Problem – Exclude the pictures, then copy all remaining records exactly.

[Rows from a 3D scene dataset]
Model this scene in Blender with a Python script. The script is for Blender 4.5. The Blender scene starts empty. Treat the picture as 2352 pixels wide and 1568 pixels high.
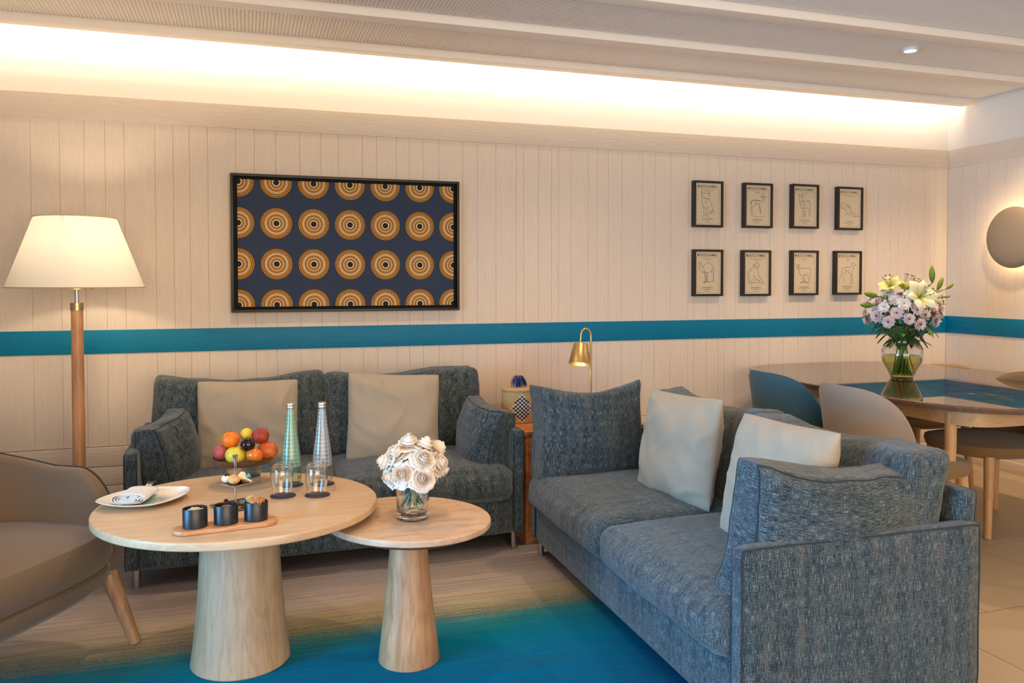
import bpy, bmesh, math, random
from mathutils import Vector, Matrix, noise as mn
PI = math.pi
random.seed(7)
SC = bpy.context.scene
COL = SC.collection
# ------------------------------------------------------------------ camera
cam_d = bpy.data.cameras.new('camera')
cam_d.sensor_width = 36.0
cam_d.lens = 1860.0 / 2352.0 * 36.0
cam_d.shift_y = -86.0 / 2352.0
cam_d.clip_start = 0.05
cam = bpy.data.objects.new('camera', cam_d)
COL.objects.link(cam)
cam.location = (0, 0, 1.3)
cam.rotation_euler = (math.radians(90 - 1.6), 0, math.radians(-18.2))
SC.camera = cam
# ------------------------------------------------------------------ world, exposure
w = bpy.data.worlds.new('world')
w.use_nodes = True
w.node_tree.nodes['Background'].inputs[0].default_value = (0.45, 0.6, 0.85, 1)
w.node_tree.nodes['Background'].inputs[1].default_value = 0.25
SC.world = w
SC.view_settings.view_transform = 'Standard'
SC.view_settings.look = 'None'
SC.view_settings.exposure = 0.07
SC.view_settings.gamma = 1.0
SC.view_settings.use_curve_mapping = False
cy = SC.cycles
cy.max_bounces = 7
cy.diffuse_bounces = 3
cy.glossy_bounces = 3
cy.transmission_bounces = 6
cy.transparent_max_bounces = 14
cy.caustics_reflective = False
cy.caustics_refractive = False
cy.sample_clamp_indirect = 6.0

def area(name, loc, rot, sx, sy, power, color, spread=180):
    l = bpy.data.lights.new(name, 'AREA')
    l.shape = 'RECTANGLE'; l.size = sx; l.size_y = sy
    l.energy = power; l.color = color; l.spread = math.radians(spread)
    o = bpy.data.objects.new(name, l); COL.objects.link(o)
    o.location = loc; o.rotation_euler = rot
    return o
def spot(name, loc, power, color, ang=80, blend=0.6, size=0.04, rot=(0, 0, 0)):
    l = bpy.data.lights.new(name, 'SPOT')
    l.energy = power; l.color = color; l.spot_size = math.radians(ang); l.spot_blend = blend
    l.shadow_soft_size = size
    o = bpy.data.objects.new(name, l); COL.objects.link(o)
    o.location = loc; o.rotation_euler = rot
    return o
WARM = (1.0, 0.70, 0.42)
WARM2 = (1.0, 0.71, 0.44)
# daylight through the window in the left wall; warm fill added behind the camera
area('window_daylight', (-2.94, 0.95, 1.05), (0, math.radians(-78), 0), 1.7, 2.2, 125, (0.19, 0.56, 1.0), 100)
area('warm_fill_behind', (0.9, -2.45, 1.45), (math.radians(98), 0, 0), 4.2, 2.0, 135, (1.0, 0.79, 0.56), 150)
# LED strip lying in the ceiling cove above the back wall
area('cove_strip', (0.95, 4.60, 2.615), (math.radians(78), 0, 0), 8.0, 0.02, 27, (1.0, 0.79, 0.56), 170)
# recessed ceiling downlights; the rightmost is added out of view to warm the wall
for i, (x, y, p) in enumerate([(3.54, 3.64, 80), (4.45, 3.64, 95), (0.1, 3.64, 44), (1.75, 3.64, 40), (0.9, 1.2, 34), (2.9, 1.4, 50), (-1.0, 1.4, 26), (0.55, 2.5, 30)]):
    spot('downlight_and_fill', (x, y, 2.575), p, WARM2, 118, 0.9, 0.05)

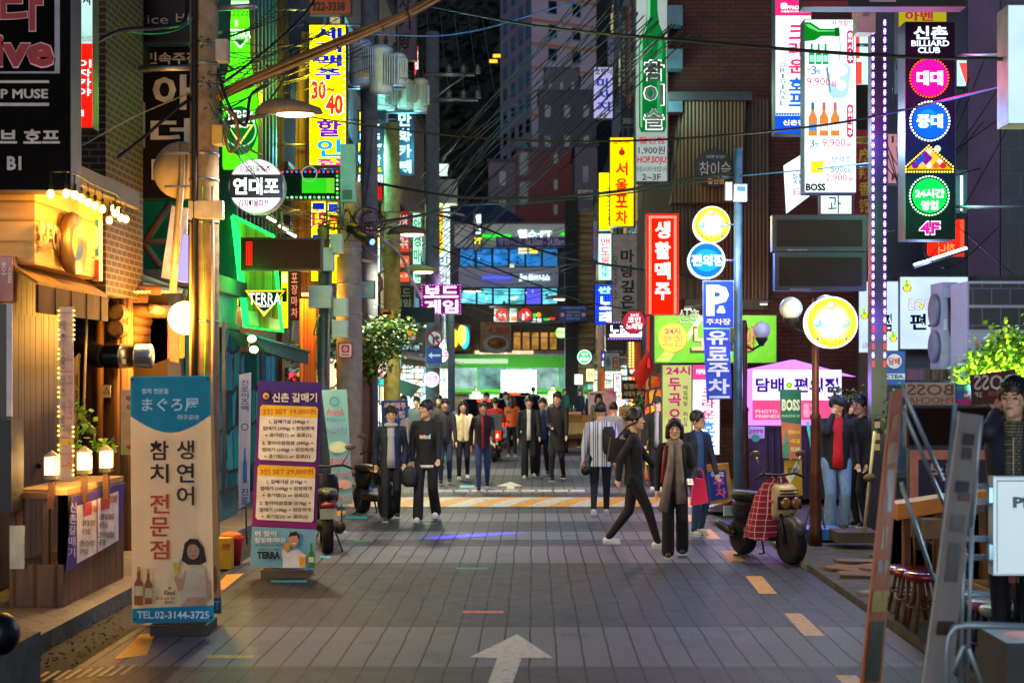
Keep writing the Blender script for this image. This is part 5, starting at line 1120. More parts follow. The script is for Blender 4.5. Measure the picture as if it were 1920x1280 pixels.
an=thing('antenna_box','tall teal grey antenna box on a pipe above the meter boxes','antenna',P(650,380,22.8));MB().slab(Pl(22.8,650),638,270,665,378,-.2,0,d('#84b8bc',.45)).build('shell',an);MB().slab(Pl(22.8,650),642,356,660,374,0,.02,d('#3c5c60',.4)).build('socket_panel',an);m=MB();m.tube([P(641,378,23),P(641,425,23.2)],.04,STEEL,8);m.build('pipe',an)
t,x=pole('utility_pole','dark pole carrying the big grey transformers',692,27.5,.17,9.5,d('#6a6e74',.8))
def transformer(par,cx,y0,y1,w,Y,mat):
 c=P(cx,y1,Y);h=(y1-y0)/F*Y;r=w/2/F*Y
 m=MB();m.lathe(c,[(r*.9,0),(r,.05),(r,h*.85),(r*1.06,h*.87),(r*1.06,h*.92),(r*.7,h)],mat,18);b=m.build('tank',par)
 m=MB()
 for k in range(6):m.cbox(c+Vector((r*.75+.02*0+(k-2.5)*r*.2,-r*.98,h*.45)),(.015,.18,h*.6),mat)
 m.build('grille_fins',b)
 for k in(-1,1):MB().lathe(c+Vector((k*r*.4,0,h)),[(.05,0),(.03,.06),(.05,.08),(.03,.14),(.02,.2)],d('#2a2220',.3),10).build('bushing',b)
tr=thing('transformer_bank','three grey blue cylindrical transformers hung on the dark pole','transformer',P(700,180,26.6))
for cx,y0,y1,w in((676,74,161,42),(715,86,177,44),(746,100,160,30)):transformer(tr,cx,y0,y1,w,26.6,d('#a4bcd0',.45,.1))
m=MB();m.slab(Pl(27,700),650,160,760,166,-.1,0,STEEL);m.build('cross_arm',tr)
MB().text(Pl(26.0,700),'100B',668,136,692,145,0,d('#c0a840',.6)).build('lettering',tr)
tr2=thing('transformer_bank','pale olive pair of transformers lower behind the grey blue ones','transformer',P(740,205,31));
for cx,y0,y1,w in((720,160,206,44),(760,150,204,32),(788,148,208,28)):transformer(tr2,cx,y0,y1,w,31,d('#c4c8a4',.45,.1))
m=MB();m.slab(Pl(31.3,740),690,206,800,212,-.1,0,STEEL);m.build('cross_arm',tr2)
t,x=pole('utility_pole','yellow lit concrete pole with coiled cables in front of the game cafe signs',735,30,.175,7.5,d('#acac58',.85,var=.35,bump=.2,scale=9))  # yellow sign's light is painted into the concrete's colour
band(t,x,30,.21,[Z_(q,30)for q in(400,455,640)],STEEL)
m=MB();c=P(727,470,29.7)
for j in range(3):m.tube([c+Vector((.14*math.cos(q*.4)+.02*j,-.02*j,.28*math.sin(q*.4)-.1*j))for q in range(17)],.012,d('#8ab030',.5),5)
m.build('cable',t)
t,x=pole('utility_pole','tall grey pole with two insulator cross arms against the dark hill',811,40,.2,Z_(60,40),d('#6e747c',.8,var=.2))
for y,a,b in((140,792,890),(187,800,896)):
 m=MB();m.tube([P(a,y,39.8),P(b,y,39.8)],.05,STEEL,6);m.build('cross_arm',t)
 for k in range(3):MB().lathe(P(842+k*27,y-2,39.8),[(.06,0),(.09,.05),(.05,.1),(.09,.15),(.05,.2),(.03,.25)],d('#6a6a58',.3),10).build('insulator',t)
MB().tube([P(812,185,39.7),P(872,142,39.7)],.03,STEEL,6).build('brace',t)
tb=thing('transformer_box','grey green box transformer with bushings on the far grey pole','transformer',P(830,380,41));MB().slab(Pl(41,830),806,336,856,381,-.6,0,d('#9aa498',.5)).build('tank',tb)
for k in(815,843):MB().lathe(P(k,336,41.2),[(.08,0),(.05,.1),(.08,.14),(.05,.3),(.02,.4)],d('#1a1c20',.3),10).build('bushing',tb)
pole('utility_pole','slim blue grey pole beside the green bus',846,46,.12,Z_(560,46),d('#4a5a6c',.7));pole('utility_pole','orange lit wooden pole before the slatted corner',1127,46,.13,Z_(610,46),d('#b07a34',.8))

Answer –
Model this scene in Blender with a Python script. The script is for Blender 4.5. The Blender scene starts empty. Treat the picture as 2352 pixels wide and 1568 pixels high.
import bpy, bmesh, math, random
from mathutils import Vector, Matrix, noise as mn
PI = math.pi
random.seed(7)
SC = bpy.context.scene
COL = SC.collection
# ------------------------------------------------------------------ camera
cam_d = bpy.data.cameras.new('camera')
cam_d.sensor_width = 36.0
cam_d.lens = 1860.0 / 2352.0 * 36.0
cam_d.shift_y = -86.0 / 2352.0
cam_d.clip_start = 0.05
cam = bpy.data.objects.new('camera', cam_d)
COL.objects.link(cam)
cam.location = (0, 0, 1.3)
cam.rotation_euler = (math.radians(90 - 1.6), 0, math.radians(-18.2))
SC.camera = cam
# ------------------------------------------------------------------ world, exposure
w = bpy.data.worlds.new('world')
w.use_nodes = True
w.node_tree.nodes['Background'].inputs[0].default_value = (0.45, 0.6, 0.85, 1)
w.node_tree.nodes['Background'].inputs[1].default_value = 0.25
SC.world = w
SC.view_settings.view_transform = 'Standard'
SC.view_settings.look = 'None'
SC.view_settings.exposure = 0.07
SC.view_settings.gamma = 1.0
SC.view_settings.use_curve_mapping = False
cy = SC.cycles
cy.max_bounces = 7
cy.diffuse_bounces = 3
cy.glossy_bounces = 3
cy.transmission_bounces = 6
cy.transparent_max_bounces = 14
cy.caustics_reflective = False
cy.caustics_refractive = False
cy.sample_clamp_indirect = 6.0

def area(name, loc, rot, sx, sy, power, color, spread=180):
    l = bpy.data.lights.new(name, 'AREA')
    l.shape = 'RECTANGLE'; l.size = sx; l.size_y = sy
    l.energy = power; l.color = color; l.spread = math.radians(spread)
    o = bpy.data.objects.new(name, l); COL.objects.link(o)
    o.location = loc; o.rotation_euler = rot
    return o
def spot(name, loc, power, color, ang=80, blend=0.6, size=0.04, rot=(0, 0, 0)):
    l = bpy.data.lights.new(name, 'SPOT')
    l.energy = power; l.color = color; l.spot_size = math.radians(ang); l.spot_blend = blend
    l.shadow_soft_size = size
    o = bpy.data.objects.new(name, l); COL.objects.link(o)
    o.location = loc; o.rotation_euler = rot
    return o
WARM = (1.0, 0.70, 0.42)
WARM2 = (1.0, 0.71, 0.44)
# daylight through the window in the left wall; warm fill added behind the camera
area('window_daylight', (-2.94, 0.95, 1.05), (0, math.radians(-78), 0), 1.7, 2.2, 125, (0.19, 0.56, 1.0), 100)
area('warm_fill_behind', (0.9, -2.45, 1.45), (math.radians(98), 0, 0), 4.2, 2.0, 135, (1.0, 0.79, 0.56), 150)
# LED strip lying in the ceiling cove above the back wall
area('cove_strip', (0.95, 4.60, 2.615), (math.radians(78), 0, 0), 8.0, 0.02, 27, (1.0, 0.79, 0.56), 170)
# recessed ceiling downlights; the rightmost is added out of view to warm the wall
for i, (x, y, p) in enumerate([(3.54, 3.64, 80), (4.45, 3.64, 95), (0.1, 3.64, 44), (1.75, 3.64, 40), (0.9, 1.2, 34), (2.9, 1.4, 50), (-1.0, 1.4, 26), (0.55, 2.5, 30)]):
    spot('downlight_and_fill', (x, y, 2.575), p, WARM2, 118, 0.9, 0.05)

Keep writing the Blender script for this image. This is part 5, starting at line 1120. More parts follow. The script is for Blender 4.5. Measure the picture as if it were 1920x1280 pixels.
an=thing('antenna_box','tall teal grey antenna box on a pipe above the meter boxes','antenna',P(650,380,22.8));MB().slab(Pl(22.8,650),638,270,665,378,-.2,0,d('#84b8bc',.45)).build('shell',an);MB().slab(Pl(22.8,650),642,356,660,374,0,.02,d('#3c5c60',.4)).build('socket_panel',an);m=MB();m.tube([P(641,378,23),P(641,425,23.2)],.04,STEEL,8);m.build('pipe',an)
t,x=pole('utility_pole','dark pole carrying the big grey transformers',692,27.5,.17,9.5,d('#6a6e74',.8))
def transformer(par,cx,y0,y1,w,Y,mat):
 c=P(cx,y1,Y);h=(y1-y0)/F*Y;r=w/2/F*Y
 m=MB();m.lathe(c,[(r*.9,0),(r,.05),(r,h*.85),(r*1.06,h*.87),(r*1.06,h*.92),(r*.7,h)],mat,18);b=m.build('tank',par)
 m=MB()
 for k in range(6):m.cbox(c+Vector((r*.75+.02*0+(k-2.5)*r*.2,-r*.98,h*.45)),(.015,.18,h*.6),mat)
 m.build('grille_fins',b)
 for k in(-1,1):MB().lathe(c+Vector((k*r*.4,0,h)),[(.05,0),(.03,.06),(.05,.08),(.03,.14),(.02,.2)],d('#2a2220',.3),10).build('bushing',b)
tr=thing('transformer_bank','three grey blue cylindrical transformers hung on the dark pole','transformer',P(700,180,26.6))
for cx,y0,y1,w in((676,74,161,42),(715,86,177,44),(746,100,160,30)):transformer(tr,cx,y0,y1,w,26.6,d('#a4bcd0',.45,.1))
m=MB();m.slab(Pl(27,700),650,160,760,166,-.1,0,STEEL);m.build('cross_arm',tr)
MB().text(Pl(26.0,700),'100B',668,136,692,145,0,d('#c0a840',.6)).build('lettering',tr)
tr2=thing('transformer_bank','pale olive pair of transformers lower behind the grey blue ones','transformer',P(740,205,31));
for cx,y0,y1,w in((720,160,206,44),(760,150,204,32),(788,148,208,28)):transformer(tr2,cx,y0,y1,w,31,d('#c4c8a4',.45,.1))
m=MB();m.slab(Pl(31.3,740),690,206,800,212,-.1,0,STEEL);m.build('cross_arm',tr2)
t,x=pole('utility_pole','yellow lit concrete pole with coiled cables in front of the game cafe signs',735,30,.175,7.5,d('#acac58',.85,var=.35,bump=.2,scale=9))  # yellow sign's light is painted into the concrete's colour
band(t,x,30,.21,[Z_(q,30)for q in(400,455,640)],STEEL)
m=MB();c=P(727,470,29.7)
for j in range(3):m.tube([c+Vector((.14*math.cos(q*.4)+.02*j,-.02*j,.28*math.sin(q*.4)-.1*j))for q in range(17)],.012,d('#8ab030',.5),5)
m.build('cable',t)
t,x=pole('utility_pole','tall grey pole with two insulator cross arms against the dark hill',811,40,.2,Z_(60,40),d('#6e747c',.8,var=.2))
for y,a,b in((140,792,890),(187,800,896)):
 m=MB();m.tube([P(a,y,39.8),P(b,y,39.8)],.05,STEEL,6);m.build('cross_arm',t)
 for k in range(3):MB().lathe(P(842+k*27,y-2,39.8),[(.06,0),(.09,.05),(.05,.1),(.09,.15),(.05,.2),(.03,.25)],d('#6a6a58',.3),10).build('insulator',t)
MB().tube([P(812,185,39.7),P(872,142,39.7)],.03,STEEL,6).build('brace',t)
tb=thing('transformer_box','grey green box transformer with bushings on the far grey pole','transformer',P(830,380,41));MB().slab(Pl(41,830),806,336,856,381,-.6,0,d('#9aa498',.5)).build('tank',tb)
for k in(815,843):MB().lathe(P(k,336,41.2),[(.08,0),(.05,.1),(.08,.14),(.05,.3),(.02,.4)],d('#1a1c20',.3),10).build('bushing',tb)
pole('utility_pole','slim blue grey pole beside the green bus',846,46,.12,Z_(560,46),d('#4a5a6c',.7));pole('utility_pole','orange lit wooden pole before the slatted corner',1127,46,.13,Z_(610,46),d('#b07a34',.8))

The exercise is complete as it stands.